**WHAT IS REQUIRED**
Every line below that includes "Write" counts toward the total. Report that total alone.

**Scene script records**
• • • • • • •

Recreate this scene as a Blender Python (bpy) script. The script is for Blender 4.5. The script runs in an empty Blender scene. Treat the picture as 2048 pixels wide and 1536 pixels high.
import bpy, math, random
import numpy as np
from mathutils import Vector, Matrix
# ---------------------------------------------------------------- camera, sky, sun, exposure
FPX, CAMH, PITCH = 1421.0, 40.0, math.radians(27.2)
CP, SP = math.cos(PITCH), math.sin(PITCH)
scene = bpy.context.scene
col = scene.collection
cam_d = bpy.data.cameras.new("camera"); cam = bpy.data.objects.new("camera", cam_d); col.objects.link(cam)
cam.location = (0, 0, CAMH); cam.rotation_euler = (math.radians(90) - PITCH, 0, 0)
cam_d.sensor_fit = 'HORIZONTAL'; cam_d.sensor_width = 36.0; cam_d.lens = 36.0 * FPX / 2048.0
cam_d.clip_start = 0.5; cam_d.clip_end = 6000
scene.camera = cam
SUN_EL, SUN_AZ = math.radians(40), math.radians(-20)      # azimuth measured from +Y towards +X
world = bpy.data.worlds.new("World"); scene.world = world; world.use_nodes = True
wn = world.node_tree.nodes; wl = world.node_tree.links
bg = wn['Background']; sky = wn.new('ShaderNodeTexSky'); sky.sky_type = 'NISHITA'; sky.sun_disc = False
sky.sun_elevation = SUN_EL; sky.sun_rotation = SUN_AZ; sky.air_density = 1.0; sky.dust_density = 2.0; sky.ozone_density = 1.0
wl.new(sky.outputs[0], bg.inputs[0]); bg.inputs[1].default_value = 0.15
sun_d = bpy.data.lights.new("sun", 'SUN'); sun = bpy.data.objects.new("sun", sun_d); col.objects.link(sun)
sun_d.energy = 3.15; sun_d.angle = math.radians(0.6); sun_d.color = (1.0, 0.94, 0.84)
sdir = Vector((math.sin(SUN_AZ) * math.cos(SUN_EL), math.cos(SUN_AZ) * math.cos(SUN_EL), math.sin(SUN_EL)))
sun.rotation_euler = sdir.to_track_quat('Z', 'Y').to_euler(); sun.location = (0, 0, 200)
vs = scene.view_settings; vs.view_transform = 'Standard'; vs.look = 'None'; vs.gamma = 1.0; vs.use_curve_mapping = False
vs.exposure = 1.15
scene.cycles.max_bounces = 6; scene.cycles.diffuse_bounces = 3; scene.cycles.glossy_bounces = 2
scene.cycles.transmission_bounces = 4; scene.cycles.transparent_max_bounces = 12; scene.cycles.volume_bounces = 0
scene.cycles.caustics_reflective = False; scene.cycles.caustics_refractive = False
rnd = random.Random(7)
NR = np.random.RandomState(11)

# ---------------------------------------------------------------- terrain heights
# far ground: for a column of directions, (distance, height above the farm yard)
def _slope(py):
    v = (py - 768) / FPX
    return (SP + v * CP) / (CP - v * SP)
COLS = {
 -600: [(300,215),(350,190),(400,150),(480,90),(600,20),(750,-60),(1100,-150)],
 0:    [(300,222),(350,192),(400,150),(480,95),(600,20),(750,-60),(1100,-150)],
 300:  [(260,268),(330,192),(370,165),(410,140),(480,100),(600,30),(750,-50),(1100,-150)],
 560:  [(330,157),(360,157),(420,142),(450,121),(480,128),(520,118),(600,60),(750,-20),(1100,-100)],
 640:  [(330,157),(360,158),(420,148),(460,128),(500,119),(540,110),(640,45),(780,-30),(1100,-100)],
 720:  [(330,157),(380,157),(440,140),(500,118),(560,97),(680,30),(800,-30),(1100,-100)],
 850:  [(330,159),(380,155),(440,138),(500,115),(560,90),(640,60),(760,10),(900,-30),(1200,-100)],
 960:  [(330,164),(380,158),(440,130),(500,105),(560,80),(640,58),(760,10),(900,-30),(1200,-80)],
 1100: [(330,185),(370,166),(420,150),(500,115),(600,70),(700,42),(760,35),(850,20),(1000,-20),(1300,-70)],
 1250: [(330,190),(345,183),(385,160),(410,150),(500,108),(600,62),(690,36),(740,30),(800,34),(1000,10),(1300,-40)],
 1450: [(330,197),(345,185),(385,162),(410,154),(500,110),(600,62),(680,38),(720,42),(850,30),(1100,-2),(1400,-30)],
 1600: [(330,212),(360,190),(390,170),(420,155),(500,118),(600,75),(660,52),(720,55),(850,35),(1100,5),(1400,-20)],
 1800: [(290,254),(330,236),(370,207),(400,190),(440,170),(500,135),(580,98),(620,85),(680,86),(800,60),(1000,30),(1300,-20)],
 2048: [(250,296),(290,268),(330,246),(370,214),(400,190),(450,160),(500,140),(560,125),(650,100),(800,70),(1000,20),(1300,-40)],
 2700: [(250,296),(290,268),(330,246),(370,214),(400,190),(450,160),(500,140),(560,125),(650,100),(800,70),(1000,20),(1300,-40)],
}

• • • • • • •

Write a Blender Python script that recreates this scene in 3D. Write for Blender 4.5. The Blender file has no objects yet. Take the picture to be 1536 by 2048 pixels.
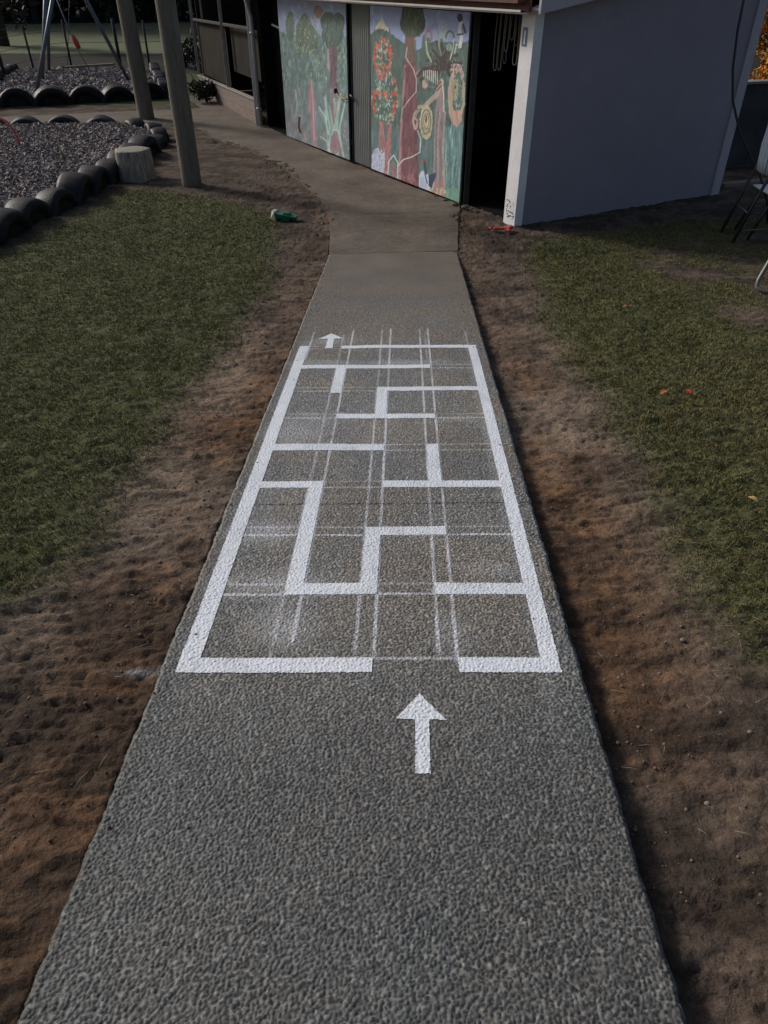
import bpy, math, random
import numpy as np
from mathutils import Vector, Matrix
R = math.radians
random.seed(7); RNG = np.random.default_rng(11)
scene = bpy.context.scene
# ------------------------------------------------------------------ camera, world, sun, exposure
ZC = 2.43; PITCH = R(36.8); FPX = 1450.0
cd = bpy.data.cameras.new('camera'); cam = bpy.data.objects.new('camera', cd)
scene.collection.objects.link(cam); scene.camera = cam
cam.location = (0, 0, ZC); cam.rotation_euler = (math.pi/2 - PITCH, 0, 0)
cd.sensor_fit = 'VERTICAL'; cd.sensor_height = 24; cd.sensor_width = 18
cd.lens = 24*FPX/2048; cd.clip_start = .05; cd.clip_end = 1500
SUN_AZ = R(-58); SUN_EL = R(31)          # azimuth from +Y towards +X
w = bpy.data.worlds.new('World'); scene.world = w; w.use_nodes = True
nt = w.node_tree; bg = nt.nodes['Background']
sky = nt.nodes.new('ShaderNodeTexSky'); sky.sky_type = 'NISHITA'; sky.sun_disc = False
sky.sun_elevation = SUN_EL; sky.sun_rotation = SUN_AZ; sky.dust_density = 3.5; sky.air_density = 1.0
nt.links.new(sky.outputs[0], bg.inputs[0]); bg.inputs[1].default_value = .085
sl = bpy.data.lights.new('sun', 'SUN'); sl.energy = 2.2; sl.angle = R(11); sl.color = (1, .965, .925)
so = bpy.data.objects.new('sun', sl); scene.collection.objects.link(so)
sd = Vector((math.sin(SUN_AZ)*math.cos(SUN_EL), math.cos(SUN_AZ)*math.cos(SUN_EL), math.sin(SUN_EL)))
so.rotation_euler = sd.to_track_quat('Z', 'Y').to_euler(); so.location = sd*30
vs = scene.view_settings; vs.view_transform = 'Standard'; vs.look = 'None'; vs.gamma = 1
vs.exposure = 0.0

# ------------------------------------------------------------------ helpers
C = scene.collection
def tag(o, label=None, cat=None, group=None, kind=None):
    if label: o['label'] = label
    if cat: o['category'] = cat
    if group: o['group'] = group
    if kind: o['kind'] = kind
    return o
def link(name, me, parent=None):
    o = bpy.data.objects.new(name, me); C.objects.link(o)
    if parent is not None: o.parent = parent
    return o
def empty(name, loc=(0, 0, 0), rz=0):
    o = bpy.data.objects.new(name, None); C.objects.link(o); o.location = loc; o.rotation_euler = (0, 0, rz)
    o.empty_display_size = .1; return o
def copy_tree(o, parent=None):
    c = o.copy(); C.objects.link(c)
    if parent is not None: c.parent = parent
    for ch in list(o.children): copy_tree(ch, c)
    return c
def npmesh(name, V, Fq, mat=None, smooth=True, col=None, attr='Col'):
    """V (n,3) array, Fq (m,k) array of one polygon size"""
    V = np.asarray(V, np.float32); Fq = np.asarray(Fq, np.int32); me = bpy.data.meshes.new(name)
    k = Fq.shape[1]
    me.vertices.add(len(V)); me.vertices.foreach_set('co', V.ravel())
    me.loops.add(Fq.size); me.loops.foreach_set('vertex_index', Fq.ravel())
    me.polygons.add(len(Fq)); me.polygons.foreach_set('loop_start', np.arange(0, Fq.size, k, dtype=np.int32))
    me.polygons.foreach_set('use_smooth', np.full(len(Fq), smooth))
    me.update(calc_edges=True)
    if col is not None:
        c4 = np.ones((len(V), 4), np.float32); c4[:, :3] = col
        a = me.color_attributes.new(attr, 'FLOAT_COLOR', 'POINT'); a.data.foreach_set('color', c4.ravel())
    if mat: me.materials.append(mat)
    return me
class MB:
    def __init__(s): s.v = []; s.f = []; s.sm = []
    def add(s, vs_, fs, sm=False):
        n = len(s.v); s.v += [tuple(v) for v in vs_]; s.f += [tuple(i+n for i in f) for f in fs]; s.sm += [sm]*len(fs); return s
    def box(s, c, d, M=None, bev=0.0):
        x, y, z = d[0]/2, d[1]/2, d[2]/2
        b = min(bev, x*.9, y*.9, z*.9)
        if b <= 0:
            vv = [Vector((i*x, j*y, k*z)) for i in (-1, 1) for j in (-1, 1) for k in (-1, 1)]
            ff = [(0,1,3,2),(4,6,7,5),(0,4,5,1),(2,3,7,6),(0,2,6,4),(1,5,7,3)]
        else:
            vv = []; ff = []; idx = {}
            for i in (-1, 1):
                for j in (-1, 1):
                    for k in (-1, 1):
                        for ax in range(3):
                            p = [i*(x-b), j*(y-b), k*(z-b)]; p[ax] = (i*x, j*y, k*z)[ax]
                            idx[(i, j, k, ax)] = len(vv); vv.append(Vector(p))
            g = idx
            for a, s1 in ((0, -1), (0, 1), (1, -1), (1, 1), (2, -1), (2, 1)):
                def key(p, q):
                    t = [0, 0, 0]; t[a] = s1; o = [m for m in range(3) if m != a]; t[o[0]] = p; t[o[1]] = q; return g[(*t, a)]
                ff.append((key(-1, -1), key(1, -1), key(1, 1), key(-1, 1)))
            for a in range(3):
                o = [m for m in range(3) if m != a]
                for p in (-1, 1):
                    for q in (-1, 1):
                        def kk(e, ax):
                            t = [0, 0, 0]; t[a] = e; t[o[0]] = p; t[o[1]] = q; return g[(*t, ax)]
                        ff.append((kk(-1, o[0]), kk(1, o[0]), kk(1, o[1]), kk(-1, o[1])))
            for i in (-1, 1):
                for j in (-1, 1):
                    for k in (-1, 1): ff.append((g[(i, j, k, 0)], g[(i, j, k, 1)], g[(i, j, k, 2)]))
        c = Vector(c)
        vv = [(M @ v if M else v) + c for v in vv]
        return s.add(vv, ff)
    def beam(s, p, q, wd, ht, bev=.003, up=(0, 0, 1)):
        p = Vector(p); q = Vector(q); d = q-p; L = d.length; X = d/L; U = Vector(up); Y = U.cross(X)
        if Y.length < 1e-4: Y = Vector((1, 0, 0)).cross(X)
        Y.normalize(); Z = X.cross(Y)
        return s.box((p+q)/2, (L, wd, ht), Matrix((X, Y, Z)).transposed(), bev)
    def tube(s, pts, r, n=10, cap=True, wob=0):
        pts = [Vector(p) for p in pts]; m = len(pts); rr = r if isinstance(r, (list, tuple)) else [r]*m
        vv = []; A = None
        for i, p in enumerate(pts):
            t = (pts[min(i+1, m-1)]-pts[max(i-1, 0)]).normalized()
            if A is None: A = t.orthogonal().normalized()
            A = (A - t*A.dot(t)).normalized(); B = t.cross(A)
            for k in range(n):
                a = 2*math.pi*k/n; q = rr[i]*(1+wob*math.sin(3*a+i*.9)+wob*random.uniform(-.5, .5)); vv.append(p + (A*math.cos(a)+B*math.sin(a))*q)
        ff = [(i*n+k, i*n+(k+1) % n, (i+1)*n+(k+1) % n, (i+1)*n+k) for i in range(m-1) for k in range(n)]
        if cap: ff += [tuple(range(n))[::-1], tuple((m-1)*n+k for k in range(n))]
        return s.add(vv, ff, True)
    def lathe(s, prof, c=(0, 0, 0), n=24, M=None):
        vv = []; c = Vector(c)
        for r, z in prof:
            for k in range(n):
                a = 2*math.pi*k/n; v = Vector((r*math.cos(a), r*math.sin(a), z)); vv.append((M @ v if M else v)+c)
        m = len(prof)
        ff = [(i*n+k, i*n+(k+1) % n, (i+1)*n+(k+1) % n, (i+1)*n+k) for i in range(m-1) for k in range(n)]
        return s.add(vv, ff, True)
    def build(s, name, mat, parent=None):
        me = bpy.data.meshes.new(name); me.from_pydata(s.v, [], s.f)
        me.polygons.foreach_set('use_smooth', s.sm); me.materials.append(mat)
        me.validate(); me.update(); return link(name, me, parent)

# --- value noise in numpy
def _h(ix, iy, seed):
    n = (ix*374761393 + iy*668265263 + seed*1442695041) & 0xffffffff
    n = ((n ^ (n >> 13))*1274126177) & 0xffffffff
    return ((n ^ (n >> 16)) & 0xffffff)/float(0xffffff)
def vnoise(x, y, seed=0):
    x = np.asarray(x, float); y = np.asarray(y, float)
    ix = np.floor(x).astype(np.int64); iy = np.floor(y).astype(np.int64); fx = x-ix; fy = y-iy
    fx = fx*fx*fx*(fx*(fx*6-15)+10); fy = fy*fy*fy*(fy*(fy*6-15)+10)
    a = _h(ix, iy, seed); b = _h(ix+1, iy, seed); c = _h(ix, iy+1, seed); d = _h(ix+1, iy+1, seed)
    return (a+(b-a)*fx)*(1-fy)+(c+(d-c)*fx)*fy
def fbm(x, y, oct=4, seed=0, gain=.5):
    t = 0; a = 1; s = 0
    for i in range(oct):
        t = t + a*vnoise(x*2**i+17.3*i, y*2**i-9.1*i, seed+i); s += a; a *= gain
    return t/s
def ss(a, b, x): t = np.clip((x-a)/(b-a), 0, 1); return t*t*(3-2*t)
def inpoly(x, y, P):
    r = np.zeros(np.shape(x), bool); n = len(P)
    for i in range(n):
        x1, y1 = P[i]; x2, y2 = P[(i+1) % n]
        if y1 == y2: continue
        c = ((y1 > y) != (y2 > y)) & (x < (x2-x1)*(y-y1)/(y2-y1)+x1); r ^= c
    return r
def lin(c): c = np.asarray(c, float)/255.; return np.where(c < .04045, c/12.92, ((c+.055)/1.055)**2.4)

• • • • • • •

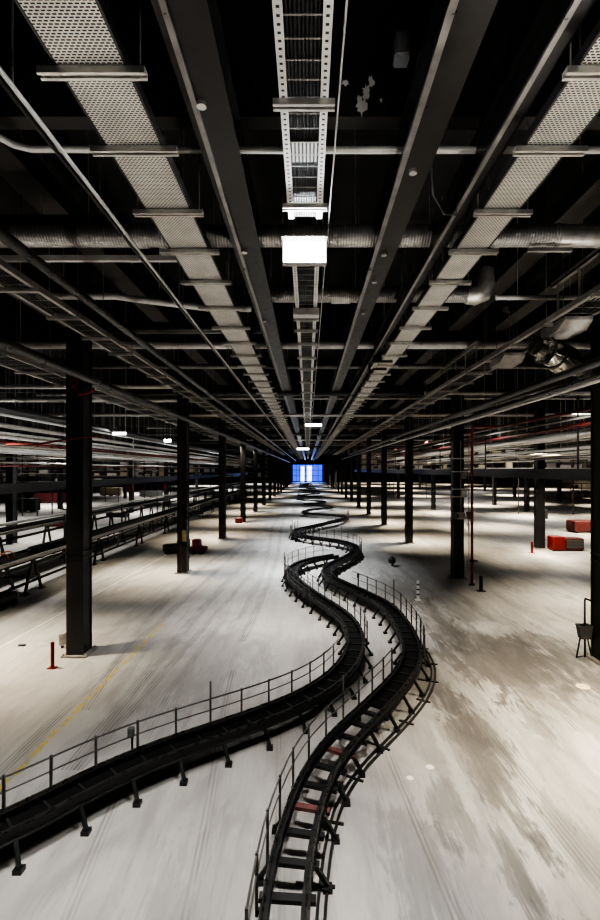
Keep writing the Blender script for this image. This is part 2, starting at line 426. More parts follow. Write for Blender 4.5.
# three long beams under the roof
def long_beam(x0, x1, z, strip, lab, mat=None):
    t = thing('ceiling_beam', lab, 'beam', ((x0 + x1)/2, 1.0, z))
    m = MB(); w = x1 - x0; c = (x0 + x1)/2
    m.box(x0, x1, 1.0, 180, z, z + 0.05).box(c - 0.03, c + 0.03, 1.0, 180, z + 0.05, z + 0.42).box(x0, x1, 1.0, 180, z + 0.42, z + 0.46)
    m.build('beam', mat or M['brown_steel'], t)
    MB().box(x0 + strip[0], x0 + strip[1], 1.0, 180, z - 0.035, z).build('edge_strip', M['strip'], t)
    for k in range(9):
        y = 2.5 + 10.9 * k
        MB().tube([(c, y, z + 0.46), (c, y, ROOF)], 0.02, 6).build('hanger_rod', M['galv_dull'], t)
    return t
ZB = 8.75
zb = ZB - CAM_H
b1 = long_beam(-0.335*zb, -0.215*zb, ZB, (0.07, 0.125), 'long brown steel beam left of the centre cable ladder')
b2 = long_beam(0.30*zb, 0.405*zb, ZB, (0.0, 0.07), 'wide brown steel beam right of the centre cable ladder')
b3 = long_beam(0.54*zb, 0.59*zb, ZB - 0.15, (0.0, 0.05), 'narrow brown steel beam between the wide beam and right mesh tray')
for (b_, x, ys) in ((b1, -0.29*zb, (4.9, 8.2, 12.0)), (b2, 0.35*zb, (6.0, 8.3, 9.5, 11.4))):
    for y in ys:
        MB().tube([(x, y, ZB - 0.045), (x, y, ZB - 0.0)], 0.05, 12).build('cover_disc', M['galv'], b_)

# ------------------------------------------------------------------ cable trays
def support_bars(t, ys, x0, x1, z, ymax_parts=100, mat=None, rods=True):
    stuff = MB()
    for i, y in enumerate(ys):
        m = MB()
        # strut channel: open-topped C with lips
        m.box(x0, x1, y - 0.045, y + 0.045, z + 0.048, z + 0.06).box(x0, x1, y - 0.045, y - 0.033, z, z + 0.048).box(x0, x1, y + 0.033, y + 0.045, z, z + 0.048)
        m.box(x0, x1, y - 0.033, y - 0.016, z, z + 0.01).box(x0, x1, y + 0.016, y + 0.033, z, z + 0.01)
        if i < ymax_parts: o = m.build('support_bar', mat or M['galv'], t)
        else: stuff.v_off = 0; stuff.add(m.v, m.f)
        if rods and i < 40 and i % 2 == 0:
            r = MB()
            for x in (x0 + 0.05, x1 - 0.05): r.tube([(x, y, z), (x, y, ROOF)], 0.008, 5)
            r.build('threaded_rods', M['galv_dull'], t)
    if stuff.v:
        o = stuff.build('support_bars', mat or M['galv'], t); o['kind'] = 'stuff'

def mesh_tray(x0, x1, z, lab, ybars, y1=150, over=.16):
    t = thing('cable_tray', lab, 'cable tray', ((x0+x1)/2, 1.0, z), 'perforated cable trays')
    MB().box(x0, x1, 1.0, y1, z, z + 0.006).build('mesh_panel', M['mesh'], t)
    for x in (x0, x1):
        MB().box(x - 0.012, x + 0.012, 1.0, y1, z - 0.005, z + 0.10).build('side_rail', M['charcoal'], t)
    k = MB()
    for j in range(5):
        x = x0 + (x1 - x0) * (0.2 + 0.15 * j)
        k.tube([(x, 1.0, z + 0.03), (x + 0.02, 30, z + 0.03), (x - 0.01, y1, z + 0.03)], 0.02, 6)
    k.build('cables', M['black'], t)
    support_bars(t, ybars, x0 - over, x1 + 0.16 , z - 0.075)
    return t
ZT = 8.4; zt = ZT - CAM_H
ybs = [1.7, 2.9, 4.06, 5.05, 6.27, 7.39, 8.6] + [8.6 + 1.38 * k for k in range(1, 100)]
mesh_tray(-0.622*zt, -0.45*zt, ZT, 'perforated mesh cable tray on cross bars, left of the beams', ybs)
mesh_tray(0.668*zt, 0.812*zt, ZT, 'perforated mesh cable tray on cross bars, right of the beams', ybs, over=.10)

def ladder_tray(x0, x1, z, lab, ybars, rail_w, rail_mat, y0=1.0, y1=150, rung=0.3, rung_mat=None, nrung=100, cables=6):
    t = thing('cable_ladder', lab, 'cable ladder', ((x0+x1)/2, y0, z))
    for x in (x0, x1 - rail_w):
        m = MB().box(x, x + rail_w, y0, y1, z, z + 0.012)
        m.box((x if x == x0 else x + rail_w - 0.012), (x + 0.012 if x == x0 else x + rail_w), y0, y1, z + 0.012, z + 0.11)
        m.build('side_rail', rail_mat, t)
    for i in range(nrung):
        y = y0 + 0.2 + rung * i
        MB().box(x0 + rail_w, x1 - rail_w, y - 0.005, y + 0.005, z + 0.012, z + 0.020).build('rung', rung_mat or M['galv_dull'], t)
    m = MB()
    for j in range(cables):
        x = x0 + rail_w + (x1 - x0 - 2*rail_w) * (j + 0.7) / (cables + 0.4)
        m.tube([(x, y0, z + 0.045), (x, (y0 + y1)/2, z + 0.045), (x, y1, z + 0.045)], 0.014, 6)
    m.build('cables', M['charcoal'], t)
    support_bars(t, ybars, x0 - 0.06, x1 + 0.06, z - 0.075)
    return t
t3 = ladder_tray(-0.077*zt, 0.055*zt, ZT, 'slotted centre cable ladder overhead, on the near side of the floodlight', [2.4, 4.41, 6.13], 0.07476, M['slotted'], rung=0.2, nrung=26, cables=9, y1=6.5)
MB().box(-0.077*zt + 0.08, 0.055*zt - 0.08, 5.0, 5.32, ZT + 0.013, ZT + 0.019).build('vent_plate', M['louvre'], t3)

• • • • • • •

**OUTPUT OF THE EXERCISE**
2